Riemann-Hilbert problems for a nonlocal reverse-spacetime Sasa-Satsuma hierarchy of a fifth-order equation and its soliton solutions

TL;DR

This paper formulates a Riemann-Hilbert problem for a nonlocal fifth-order Sasa-Satsuma equation, deriving soliton solutions and analyzing their dynamics based on a nonlocal matrix spectral problem.

Contribution

It introduces a novel nonlocal reverse-spacetime fifth-order Sasa-Satsuma equation and constructs its soliton solutions via a Riemann-Hilbert approach, expanding integrable systems theory.

Findings

Explicit soliton solutions derived from the Riemann-Hilbert problem.
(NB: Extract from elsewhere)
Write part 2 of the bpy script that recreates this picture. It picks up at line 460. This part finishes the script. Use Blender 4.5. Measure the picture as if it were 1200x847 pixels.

The dynamics of solitons analyzed through explicit formulas.

The formulation of a Riemann-Hilbert problem for a nonlocal integrable equation.

Abstract

We aim to present and analyze a nonlinear nonlocal reverse-spacetime fifth-order scalar Sasa-Satsuma equation, based on a nonlocal $5 \times 5$ matrix AKNS spectral problem. Starting from a nonlocal matrix AKNS spectral problem, local and nonlocal symmetry relations are derived from a group of rotations. A kind of Riemann-Hilbert problem is formulated, which allows to generate soliton solutions by using vectors lying in the kernel of the matrix Jost solutions. When reflection coefficients are zeros, the jump matrix is the identity and the corresponding Riemann-Hilbert problem yields soliton solutions, whose explicit formulas enable us to explore their dynamics.